■ Given data
————————

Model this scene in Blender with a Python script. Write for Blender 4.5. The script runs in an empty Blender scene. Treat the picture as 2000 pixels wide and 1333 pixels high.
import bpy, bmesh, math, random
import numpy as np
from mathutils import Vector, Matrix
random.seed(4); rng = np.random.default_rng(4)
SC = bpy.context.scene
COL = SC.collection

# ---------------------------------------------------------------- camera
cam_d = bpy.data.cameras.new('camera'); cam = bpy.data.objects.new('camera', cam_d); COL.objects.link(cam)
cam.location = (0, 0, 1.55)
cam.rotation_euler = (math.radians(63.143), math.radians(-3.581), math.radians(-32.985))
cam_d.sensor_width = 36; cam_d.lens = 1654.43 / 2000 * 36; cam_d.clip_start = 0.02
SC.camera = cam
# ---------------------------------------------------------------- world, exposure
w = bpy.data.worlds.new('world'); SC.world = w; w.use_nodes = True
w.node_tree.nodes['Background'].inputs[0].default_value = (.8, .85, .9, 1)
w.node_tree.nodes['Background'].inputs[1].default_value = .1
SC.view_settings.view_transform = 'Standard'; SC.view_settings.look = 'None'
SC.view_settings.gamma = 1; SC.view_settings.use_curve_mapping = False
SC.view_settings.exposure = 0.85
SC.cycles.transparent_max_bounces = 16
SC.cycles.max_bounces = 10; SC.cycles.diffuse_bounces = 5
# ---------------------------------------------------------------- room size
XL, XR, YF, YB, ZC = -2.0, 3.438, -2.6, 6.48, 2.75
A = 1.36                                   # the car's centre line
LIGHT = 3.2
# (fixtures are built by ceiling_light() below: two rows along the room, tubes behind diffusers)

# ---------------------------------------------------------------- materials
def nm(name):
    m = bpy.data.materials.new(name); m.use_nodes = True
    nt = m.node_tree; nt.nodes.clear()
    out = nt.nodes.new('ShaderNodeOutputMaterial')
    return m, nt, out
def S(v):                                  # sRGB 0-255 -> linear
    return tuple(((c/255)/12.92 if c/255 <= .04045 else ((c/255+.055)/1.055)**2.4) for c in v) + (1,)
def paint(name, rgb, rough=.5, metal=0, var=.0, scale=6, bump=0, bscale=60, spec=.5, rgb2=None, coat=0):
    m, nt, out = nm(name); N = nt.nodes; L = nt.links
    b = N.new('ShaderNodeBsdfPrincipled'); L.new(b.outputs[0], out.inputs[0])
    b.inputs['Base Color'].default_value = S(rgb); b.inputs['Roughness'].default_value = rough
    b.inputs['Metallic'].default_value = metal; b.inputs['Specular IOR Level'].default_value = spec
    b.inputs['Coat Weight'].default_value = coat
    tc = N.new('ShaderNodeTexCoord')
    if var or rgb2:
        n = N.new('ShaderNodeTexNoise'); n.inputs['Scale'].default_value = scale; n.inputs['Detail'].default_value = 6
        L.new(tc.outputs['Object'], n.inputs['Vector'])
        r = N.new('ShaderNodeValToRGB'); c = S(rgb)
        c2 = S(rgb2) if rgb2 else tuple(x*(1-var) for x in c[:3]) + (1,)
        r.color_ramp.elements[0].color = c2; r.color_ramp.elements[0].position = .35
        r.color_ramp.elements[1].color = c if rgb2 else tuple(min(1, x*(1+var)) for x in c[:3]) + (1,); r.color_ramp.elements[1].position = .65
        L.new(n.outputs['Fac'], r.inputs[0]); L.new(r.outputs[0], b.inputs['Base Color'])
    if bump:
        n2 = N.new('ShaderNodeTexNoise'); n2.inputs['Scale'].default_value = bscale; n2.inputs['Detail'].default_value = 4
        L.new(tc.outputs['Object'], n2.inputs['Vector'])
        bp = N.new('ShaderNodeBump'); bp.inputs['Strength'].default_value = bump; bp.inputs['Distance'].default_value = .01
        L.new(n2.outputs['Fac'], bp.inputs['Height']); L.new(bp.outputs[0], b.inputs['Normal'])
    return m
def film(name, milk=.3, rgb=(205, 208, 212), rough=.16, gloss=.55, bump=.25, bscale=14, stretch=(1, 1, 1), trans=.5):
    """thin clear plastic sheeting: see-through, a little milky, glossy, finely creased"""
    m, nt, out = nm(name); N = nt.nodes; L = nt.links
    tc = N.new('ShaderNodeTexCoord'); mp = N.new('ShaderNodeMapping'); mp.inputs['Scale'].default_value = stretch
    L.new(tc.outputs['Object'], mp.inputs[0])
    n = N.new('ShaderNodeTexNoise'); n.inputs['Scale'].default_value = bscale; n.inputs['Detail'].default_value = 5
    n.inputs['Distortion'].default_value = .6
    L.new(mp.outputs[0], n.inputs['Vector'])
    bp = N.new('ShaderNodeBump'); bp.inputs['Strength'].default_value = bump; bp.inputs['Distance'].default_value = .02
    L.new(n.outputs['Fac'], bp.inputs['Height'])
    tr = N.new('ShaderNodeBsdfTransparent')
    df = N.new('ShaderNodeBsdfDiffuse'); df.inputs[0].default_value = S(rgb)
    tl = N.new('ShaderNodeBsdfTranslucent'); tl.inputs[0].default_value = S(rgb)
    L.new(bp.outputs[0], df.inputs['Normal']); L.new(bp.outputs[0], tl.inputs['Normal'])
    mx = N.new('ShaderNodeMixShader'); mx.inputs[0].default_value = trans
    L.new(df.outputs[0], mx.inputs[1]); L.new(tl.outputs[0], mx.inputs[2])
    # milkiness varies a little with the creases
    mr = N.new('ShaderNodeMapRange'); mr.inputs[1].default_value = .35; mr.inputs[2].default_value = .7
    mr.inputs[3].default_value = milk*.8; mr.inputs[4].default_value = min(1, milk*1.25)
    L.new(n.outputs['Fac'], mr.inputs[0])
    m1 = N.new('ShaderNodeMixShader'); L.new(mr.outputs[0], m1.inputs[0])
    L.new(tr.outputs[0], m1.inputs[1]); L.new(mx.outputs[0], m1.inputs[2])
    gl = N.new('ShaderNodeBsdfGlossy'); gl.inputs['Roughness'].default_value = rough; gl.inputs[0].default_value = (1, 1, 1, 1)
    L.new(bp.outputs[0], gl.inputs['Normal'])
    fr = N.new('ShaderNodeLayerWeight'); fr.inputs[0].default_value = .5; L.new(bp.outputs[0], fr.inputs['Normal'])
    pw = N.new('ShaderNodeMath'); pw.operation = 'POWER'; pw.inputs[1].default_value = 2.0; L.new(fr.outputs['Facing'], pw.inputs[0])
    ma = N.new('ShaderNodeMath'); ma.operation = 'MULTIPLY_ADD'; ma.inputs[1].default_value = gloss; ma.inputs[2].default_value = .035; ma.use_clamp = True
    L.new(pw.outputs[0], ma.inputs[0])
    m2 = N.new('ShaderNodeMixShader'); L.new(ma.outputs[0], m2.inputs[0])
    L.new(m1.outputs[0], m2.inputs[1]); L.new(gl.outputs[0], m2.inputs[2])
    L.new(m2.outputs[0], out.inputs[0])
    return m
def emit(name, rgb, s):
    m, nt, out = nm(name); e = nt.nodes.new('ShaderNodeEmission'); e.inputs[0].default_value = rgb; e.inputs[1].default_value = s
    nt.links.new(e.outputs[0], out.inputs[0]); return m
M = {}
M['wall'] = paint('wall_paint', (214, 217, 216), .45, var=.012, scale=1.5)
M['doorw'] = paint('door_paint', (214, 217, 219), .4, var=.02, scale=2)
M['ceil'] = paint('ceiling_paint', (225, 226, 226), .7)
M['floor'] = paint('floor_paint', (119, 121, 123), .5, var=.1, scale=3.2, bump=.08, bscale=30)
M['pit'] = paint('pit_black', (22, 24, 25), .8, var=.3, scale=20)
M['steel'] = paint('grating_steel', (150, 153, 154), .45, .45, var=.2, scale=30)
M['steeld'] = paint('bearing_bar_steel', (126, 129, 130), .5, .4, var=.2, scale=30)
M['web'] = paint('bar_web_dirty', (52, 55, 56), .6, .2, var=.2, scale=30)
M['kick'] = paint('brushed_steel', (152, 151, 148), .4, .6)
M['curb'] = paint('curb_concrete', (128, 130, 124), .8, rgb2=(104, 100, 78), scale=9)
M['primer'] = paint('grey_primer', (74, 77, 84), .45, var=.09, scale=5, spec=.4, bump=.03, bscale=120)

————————

■ Your objective
Quote exactly the line containing "25), .8, var=.3, scale=20)" and every later line through the end of the listing, and no other lines.

■ Response to the task
M['pit'] = paint('pit_black', (22, 24, 25), .8, var=.3, scale=20)
M['steel'] = paint('grating_steel', (150, 153, 154), .45, .45, var=.2, scale=30)
M['steeld'] = paint('bearing_bar_steel', (126, 129, 130), .5, .4, var=.2, scale=30)
M['web'] = paint('bar_web_dirty', (52, 55, 56), .6, .2, var=.2, scale=30)
M['kick'] = paint('brushed_steel', (152, 151, 148), .4, .6)
M['curb'] = paint('curb_concrete', (128, 130, 124), .8, rgb2=(104, 100, 78), scale=9)
M['primer'] = paint('grey_primer', (74, 77, 84), .45, var=.09, scale=5, spec=.4, bump=.03, bscale=120)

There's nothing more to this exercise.